"You'll need to download the code from Github, create a Twitter application, register a free account with AYLIEN, generate an app specific password for your Google account if you're using 2 Factor Authentication, make a copy of this spreadsheet in your Google Drive, and update the constants in the code. The whole process won't take more than 5 minutes!"
This is your problem. Right there.
If more people do this then I'll just stop asking for recommendations on Twitter.
When I do ask, it's because I want responses from the people I follow (and that follow me) - trusted contacts whose opinions I am interested in. I don't want to opt in to a brand new spam feed every time I tweet.
I think a lot of the hate in the comments is around the title. If it had been "How to get actionable leads using AYLIEN", it might have been better received. As is, it seems click-baity. It's 50 lines of code, using a third party service (which is fine, but should be titled as such).
50 lines of code which calls a paid-for semantic-analysis toolkit API. To the API's credit there is a free pricing tier available.

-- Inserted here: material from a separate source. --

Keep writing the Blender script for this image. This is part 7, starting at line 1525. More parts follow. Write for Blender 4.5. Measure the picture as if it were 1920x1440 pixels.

This is interesting. It seems like a very simplified version of what Socedo (http://www.socedo.com/) is trying to do.
They are generating actionable sales leads primarily for enterprise business. But I used the trial just as an individual, and that was also sort of fun and more useful than I would've expected!
Marketing guy here who's passionate about real conversations. Just want to remind everybody– tools, tricks and tactics should help you remove the tedious "bookkeeping" aspects of your marketing/sales job, but PLEASE, PLEASE engage people as human beings.
Spamming people with stock messages is polluting the communal pool, and everyone suffers for it. When you find someone with purchasing intent, TALK to them. Ask questions. You don't need to punch everyone in the face with your sales pitch.
I've had success using Mention for this (https://en.mention.com/). No code necessary.
Kudos on building something cool to solve a pain point, but unsure about the efficacy of this implementation. A list of negative-sentiment tweets about competitor products is certainly a good place to start, but is by no means a list of actionable leads. Still requires quite a bit of human interaction to figure out which tweets are actually solid leads, and is only truly useful if your competitors have only one product.
You also miss out on users asking for suggestions who aren't currently using a competitor product (which IMO is a more valuable segment).
A more interesting implementation is one that takes context into account, but that would require some homemade ML work and likely outside of the scope of quick & hacky solutions.
I'm working on a tool called Socedo (http://www.socedo.com/) which is essentially solving this problem for businesses. We're generating leads from Twitter based on what people Tweet & who they follow. The best part is we make these leads easy to consume at scale by setting up an automated engagement workflow.
Definitely worth checking out if you're looking for a more complete Social lead gen solution + no code!
Similar recipe using R, MongoDB, Python and AlchemyAPI http://www.alchemyapi.com/developers/getting-started-guide/t...
> There are many people out there literally asking you to introduce your product to them so they can become your customers
No, they aren't, but not a surprise that automated spam is a big hit on HN.
Why not just use an already created solution like tweetboss?
What accuracy rate have you seen in the sentiment analysis from AYLIEN? Did you evaluate any others?
Or just search for your product title on Twitter and automate that.
It looks like marketing for AYLIEN rather than Taskulu.
This is pretty cool for what it is. Ignore the trolls, none of them have any valid points.
Gith
I use Twitter for lead generation via IFTTT.com.
I run a bot that posts Street Art pictures from Instagram [1]. The bot dominates the hashtag search term results [2]. People who find the bot, click the profile and click the URL associated with an app I made for discovering street art [3].
The bot dominates search results because it finds hashtag heavy images via Instagram. The hashtags on the Instagram image carry over to the Twitter post, resulting in an active searchable Twitter feed. The bot posts a over a thousand times a day.
Since releasing the app, I've averaged about 500 downloads per month, without any promotion. It works very well for consistent passive traffic.